'''
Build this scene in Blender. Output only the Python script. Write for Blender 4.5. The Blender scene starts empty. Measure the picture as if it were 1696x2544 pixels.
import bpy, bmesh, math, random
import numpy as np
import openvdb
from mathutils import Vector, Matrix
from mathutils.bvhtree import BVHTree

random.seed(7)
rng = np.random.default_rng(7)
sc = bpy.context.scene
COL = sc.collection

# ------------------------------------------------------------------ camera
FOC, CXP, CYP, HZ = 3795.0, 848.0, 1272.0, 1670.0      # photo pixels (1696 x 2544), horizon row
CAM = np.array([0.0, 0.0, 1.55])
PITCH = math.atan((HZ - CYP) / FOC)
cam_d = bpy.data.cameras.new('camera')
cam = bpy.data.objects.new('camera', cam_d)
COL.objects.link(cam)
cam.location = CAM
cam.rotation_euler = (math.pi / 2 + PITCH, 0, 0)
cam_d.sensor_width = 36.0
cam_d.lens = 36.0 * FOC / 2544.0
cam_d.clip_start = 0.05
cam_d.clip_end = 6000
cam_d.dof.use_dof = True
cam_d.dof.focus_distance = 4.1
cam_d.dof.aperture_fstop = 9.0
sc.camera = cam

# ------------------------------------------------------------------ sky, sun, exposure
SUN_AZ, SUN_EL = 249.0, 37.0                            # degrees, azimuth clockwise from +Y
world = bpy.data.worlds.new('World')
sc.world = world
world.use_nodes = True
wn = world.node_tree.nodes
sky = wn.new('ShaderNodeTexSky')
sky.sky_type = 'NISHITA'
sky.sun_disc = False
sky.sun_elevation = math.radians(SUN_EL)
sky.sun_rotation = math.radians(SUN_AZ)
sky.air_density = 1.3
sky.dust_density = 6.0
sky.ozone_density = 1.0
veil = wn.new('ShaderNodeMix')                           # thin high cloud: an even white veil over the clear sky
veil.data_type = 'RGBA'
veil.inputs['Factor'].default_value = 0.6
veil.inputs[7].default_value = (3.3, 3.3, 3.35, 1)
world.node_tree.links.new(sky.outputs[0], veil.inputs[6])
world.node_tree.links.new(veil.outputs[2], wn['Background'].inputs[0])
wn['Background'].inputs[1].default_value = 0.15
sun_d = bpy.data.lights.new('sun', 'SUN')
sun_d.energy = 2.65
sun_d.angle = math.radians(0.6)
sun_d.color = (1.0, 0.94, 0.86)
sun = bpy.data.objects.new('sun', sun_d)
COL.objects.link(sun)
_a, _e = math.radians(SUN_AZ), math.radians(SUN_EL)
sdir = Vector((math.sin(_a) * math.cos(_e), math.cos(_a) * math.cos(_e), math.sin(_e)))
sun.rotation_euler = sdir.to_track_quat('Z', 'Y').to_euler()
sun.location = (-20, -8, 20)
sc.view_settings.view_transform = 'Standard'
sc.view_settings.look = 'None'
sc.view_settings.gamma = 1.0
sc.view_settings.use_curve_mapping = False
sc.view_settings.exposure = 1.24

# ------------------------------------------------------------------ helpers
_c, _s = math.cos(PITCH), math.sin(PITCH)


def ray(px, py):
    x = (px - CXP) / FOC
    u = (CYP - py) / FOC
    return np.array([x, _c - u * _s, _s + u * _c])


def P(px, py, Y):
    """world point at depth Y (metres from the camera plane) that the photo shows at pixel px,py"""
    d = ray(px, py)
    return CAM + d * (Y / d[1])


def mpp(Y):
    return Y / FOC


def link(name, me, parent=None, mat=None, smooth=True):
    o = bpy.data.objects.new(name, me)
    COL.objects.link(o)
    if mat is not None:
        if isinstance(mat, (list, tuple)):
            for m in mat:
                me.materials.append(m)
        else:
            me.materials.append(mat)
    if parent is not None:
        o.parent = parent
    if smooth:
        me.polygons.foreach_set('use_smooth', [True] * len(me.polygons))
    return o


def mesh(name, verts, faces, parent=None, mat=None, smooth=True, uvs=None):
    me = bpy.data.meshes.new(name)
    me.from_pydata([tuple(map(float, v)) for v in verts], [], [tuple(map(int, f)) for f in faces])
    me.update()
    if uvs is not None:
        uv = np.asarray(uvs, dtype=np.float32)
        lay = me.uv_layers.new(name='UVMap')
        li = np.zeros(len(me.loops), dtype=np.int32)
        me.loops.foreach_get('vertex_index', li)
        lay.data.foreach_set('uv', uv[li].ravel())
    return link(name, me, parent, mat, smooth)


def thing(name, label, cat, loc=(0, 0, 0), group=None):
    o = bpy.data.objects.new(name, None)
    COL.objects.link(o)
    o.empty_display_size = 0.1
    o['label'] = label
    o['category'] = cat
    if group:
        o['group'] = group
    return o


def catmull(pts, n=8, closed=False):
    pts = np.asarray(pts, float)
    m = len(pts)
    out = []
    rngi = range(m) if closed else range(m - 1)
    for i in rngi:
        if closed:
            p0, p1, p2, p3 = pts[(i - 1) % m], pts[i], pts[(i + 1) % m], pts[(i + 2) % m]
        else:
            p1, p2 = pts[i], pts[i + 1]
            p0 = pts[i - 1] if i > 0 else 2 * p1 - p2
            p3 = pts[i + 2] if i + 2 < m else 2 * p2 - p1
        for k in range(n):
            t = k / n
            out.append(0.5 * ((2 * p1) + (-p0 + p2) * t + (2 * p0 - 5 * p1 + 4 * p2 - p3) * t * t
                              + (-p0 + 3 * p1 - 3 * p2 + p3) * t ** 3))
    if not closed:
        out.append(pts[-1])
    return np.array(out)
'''
Transcribe the material above in its entirety. Match it exactly.

Build this scene in Blender. Output only the Python script. Write for Blender 4.5. The Blender scene starts empty. Measure the picture as if it were 1696x2544 pixels.
import bpy, bmesh, math, random
import numpy as np
import openvdb
from mathutils import Vector, Matrix
from mathutils.bvhtree import BVHTree

random.seed(7)
rng = np.random.default_rng(7)
sc = bpy.context.scene
COL = sc.collection

# ------------------------------------------------------------------ camera
FOC, CXP, CYP, HZ = 3795.0, 848.0, 1272.0, 1670.0      # photo pixels (1696 x 2544), horizon row
CAM = np.array([0.0, 0.0, 1.55])
PITCH = math.atan((HZ - CYP) / FOC)
cam_d = bpy.data.cameras.new('camera')
cam = bpy.data.objects.new('camera', cam_d)
COL.objects.link(cam)
cam.location = CAM
cam.rotation_euler = (math.pi / 2 + PITCH, 0, 0)
cam_d.sensor_width = 36.0
cam_d.lens = 36.0 * FOC / 2544.0
cam_d.clip_start = 0.05
cam_d.clip_end = 6000
cam_d.dof.use_dof = True
cam_d.dof.focus_distance = 4.1
cam_d.dof.aperture_fstop = 9.0
sc.camera = cam

# ------------------------------------------------------------------ sky, sun, exposure
SUN_AZ, SUN_EL = 249.0, 37.0                            # degrees, azimuth clockwise from +Y
world = bpy.data.worlds.new('World')
sc.world = world
world.use_nodes = True
wn = world.node_tree.nodes
sky = wn.new('ShaderNodeTexSky')
sky.sky_type = 'NISHITA'
sky.sun_disc = False
sky.sun_elevation = math.radians(SUN_EL)
sky.sun_rotation = math.radians(SUN_AZ)
sky.air_density = 1.3
sky.dust_density = 6.0
sky.ozone_density = 1.0
veil = wn.new('ShaderNodeMix')                           # thin high cloud: an even white veil over the clear sky
veil.data_type = 'RGBA'
veil.inputs['Factor'].default_value = 0.6
veil.inputs[7].default_value = (3.3, 3.3, 3.35, 1)
world.node_tree.links.new(sky.outputs[0], veil.inputs[6])
world.node_tree.links.new(veil.outputs[2], wn['Background'].inputs[0])
wn['Background'].inputs[1].default_value = 0.15
sun_d = bpy.data.lights.new('sun', 'SUN')
sun_d.energy = 2.65
sun_d.angle = math.radians(0.6)
sun_d.color = (1.0, 0.94, 0.86)
sun = bpy.data.objects.new('sun', sun_d)
COL.objects.link(sun)
_a, _e = math.radians(SUN_AZ), math.radians(SUN_EL)
sdir = Vector((math.sin(_a) * math.cos(_e), math.cos(_a) * math.cos(_e), math.sin(_e)))
sun.rotation_euler = sdir.to_track_quat('Z', 'Y').to_euler()
sun.location = (-20, -8, 20)
sc.view_settings.view_transform = 'Standard'
sc.view_settings.look = 'None'
sc.view_settings.gamma = 1.0
sc.view_settings.use_curve_mapping = False
sc.view_settings.exposure = 1.24

# ------------------------------------------------------------------ helpers
_c, _s = math.cos(PITCH), math.sin(PITCH)


def ray(px, py):
    x = (px - CXP) / FOC
    u = (CYP - py) / FOC
    return np.array([x, _c - u * _s, _s + u * _c])


def P(px, py, Y):
    """world point at depth Y (metres from the camera plane) that the photo shows at pixel px,py"""
    d = ray(px, py)
    return CAM + d * (Y / d[1])


def mpp(Y):
    return Y / FOC


def link(name, me, parent=None, mat=None, smooth=True):
    o = bpy.data.objects.new(name, me)
    COL.objects.link(o)
    if mat is not None:
        if isinstance(mat, (list, tuple)):
            for m in mat:
                me.materials.append(m)
        else:
            me.materials.append(mat)
    if parent is not None:
        o.parent = parent
    if smooth:
        me.polygons.foreach_set('use_smooth', [True] * len(me.polygons))
    return o


def mesh(name, verts, faces, parent=None, mat=None, smooth=True, uvs=None):
    me = bpy.data.meshes.new(name)
    me.from_pydata([tuple(map(float, v)) for v in verts], [], [tuple(map(int, f)) for f in faces])
    me.update()
    if uvs is not None:
        uv = np.asarray(uvs, dtype=np.float32)
        lay = me.uv_layers.new(name='UVMap')
        li = np.zeros(len(me.loops), dtype=np.int32)
        me.loops.foreach_get('vertex_index', li)
        lay.data.foreach_set('uv', uv[li].ravel())
    return link(name, me, parent, mat, smooth)


def thing(name, label, cat, loc=(0, 0, 0), group=None):
    o = bpy.data.objects.new(name, None)
    COL.objects.link(o)
    o.empty_display_size = 0.1
    o['label'] = label
    o['category'] = cat
    if group:
        o['group'] = group
    return o


def catmull(pts, n=8, closed=False):
    pts = np.asarray(pts, float)
    m = len(pts)
    out = []
    rngi = range(m) if closed else range(m - 1)
    for i in rngi:
        if closed:
            p0, p1, p2, p3 = pts[(i - 1) % m], pts[i], pts[(i + 1) % m], pts[(i + 2) % m]
        else:
            p1, p2 = pts[i], pts[i + 1]
            p0 = pts[i - 1] if i > 0 else 2 * p1 - p2
            p3 = pts[i + 2] if i + 2 < m else 2 * p2 - p1
        for k in range(n):
            t = k / n
            out.append(0.5 * ((2 * p1) + (-p0 + p2) * t + (2 * p0 - 5 * p1 + 4 * p2 - p3) * t * t
                              + (-p0 + 3 * p1 - 3 * p2 + p3) * t ** 3))
    if not closed:
        out.append(pts[-1])
    return np.array(out)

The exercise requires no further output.